A Girl Named Zippy by Haven Kimmel
Haven Kimmel portrays the innocence that childhood holds in A Girl Named Zippy. The nickname Zippy is so appropriate for this little girl as she is seen as the classroom menace and the neighborhood nuisance. Teachers dismiss her as a clown and neighbors slam doors in her face. But Zippy’s tenaciousness and tight grasp on life comes through.
Zippy gives us a humorous—sometimes not so humorous—look at a child’s life from a child’s viewpoint. As a memoirist, Kimmel sees the difficult sides of life; such as, animal torture, a gambling dad, poverty, and a lecherous teacher, but she is able to take it in stride and reason it all out.

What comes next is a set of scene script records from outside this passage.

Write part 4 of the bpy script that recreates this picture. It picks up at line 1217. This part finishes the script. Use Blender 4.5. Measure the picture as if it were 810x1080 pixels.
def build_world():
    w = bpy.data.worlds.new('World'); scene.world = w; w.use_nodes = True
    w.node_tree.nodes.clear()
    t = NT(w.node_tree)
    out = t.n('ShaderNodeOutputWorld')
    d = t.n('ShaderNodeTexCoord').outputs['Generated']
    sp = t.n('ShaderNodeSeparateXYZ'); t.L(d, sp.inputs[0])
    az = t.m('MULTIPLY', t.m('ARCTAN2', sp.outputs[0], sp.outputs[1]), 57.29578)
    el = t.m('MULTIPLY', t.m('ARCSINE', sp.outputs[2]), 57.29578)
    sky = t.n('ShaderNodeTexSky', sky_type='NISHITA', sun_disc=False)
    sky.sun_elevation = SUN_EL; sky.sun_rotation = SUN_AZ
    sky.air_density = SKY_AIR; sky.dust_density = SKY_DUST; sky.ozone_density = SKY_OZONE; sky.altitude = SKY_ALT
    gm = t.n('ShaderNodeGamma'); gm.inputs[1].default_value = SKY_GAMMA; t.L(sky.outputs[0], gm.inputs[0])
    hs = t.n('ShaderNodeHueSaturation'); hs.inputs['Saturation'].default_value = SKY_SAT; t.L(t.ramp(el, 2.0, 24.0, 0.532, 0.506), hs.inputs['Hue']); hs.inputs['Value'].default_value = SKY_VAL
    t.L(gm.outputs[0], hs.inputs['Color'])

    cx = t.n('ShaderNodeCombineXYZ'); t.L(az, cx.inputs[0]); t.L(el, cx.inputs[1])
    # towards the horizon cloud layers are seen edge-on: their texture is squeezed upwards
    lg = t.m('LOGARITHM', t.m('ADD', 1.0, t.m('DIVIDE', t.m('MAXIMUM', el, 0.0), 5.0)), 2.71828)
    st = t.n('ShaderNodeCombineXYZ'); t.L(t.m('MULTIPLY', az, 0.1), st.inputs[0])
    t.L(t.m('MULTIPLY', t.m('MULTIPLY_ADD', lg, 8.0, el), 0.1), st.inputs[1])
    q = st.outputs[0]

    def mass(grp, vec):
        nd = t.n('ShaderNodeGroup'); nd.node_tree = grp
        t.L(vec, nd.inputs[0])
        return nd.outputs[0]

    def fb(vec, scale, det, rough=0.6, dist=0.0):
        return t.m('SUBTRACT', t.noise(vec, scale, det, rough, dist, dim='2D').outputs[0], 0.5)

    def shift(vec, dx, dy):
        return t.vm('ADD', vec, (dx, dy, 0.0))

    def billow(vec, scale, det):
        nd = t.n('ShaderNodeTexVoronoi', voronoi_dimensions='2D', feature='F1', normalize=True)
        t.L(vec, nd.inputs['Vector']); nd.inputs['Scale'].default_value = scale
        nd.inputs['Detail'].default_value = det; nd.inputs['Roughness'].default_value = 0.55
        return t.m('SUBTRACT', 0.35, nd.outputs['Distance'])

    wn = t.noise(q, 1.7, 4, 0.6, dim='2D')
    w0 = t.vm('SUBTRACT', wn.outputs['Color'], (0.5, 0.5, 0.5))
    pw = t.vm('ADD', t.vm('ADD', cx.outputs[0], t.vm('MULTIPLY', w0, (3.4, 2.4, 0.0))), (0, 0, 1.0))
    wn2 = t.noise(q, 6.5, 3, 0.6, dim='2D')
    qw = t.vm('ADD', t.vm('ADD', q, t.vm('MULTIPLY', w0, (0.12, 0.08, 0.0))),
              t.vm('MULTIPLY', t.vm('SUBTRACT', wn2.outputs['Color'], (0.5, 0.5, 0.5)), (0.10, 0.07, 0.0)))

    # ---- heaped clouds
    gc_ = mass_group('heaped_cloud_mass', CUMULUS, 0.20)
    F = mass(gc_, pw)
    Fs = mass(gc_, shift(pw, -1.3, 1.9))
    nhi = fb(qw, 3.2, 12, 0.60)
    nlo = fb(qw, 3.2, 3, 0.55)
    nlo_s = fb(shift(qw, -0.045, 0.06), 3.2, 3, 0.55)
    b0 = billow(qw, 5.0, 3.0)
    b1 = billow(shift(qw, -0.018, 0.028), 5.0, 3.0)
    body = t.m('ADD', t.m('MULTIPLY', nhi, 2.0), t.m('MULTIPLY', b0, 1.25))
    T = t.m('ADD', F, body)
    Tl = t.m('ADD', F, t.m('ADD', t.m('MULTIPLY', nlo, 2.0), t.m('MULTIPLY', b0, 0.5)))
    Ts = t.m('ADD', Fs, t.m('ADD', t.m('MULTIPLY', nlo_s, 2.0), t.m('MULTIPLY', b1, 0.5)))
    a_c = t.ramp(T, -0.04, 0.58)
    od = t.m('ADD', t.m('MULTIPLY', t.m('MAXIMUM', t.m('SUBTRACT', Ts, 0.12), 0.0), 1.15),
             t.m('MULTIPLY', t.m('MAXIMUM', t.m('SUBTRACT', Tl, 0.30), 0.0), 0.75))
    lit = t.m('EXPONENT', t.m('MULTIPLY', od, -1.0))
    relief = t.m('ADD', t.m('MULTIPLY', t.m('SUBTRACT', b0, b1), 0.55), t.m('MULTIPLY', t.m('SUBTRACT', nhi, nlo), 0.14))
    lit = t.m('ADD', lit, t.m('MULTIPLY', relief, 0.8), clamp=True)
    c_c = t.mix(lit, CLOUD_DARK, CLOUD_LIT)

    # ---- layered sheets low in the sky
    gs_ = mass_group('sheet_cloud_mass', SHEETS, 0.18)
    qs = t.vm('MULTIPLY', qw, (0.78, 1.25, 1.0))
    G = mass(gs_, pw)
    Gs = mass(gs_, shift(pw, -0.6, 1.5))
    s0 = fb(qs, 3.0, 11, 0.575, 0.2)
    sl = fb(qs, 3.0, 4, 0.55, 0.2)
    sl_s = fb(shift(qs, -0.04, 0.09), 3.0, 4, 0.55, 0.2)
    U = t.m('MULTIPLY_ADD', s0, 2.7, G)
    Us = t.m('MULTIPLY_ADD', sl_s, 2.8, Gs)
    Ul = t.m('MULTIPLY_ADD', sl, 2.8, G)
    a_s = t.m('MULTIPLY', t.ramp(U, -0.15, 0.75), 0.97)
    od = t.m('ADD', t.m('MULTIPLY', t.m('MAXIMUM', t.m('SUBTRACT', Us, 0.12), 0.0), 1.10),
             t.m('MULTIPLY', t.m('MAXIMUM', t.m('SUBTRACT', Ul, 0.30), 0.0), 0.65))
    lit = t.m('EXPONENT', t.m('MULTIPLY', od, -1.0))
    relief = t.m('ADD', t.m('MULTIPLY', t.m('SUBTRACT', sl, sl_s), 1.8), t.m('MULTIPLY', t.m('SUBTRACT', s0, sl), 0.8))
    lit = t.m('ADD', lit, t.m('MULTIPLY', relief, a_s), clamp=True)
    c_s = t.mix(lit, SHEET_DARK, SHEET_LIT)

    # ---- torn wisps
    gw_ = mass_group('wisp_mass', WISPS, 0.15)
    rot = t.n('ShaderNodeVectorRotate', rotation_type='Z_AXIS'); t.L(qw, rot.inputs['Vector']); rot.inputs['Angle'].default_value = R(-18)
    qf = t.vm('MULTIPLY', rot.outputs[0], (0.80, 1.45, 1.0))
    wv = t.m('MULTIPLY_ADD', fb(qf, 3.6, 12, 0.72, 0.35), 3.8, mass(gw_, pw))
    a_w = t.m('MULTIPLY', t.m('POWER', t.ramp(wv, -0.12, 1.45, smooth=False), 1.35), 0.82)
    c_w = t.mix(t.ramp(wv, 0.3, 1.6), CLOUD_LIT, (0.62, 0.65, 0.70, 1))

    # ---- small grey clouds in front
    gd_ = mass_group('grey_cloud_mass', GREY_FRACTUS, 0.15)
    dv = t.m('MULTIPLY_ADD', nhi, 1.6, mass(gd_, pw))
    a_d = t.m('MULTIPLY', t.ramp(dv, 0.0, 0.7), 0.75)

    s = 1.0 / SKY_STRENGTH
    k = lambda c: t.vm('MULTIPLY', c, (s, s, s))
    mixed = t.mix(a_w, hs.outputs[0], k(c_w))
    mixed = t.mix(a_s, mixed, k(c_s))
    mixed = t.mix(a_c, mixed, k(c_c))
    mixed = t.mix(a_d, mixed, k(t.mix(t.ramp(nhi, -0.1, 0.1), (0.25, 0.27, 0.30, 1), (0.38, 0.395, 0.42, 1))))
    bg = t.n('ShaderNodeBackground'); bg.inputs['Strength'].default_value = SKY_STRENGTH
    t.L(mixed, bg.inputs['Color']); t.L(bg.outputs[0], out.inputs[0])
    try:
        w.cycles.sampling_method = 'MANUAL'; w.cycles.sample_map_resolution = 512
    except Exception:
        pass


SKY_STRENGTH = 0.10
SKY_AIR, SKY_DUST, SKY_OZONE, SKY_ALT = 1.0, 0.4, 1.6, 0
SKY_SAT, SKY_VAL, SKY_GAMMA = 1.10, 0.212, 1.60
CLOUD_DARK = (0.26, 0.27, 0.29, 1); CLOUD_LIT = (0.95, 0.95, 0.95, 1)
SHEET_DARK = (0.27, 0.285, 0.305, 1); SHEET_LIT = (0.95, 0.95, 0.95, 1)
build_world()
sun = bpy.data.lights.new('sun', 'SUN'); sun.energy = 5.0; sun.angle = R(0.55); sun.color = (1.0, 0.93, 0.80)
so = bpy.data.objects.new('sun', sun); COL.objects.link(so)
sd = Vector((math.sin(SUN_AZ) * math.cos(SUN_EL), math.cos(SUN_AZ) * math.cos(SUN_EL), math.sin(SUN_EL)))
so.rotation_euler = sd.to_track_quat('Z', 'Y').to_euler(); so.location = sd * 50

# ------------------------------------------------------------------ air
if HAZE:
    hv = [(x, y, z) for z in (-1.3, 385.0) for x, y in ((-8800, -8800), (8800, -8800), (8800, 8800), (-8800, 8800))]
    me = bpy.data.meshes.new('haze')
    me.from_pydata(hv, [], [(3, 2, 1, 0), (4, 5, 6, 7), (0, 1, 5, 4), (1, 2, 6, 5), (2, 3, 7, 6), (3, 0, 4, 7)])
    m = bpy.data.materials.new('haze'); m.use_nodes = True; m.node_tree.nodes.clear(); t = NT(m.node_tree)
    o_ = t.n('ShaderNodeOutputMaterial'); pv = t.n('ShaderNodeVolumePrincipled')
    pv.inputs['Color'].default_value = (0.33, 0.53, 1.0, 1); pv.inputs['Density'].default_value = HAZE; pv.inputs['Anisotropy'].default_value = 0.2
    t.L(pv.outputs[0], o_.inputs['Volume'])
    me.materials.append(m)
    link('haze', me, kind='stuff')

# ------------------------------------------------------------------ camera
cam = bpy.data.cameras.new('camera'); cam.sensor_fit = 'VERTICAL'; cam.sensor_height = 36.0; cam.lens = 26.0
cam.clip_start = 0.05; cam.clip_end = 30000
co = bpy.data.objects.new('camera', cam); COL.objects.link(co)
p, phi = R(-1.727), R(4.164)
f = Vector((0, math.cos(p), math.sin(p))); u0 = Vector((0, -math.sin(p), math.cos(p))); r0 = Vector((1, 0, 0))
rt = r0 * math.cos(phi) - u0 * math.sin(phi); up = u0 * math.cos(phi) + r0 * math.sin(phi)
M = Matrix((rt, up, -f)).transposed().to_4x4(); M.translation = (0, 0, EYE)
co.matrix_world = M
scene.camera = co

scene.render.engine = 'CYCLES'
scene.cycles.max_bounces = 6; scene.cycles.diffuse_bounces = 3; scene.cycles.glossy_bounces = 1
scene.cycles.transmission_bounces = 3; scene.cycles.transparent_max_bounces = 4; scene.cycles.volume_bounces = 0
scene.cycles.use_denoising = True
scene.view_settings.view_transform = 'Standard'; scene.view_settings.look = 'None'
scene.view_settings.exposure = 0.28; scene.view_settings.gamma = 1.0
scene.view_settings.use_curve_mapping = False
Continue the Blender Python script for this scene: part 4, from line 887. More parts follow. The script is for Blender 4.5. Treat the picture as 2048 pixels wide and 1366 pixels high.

She shows the attitude that life happens, and there’s never anything to get too excited about.
The unusual Mooreland, Indiana, residents make Zippy’s life that much more colorful. Imagine reading about the letter carrier who only delivers mail he approves of, the grumpy drugstore owner and the old woman across the street who tried to kill Zippy when she was a baby. They all help give Mooreland a unique quirkiness. And what about the family next door, who relishes abusing animals? Zippy’s description brings to mind the bullies of everyone’s past.
As someone who grew up in a rural area, I can relate to Zippy as she shows her dad letting her play a card game her own way and her surprise in someone having shopped in a store thirty miles away. Her tongue-in-cheek humor is shown when her sister tells Zippy that she is adopted from gypsies, and her sister’s real father is the stinky garbage man. When her mom and dad both confirm the story and add their own twist to it, Zippy again accepts that life happens.
Living with the conundrum of a Quaker mom and a religion-experienced-in-the-woods-beside-a-peaceful-lake dad keeps Zippy wondering who is right, but accepts them both.
Kimmel writes a refreshing and inspiring look at the small town life of a small town girl. Her childhood reminds us to have faith in life whether we live in a rural or an urban area. Let me close with a piece of an Emerson quote that the author uses to open her memoir. It expresses the thought that regardless of whom we are or what we experience in life we all “must also soar and sing.”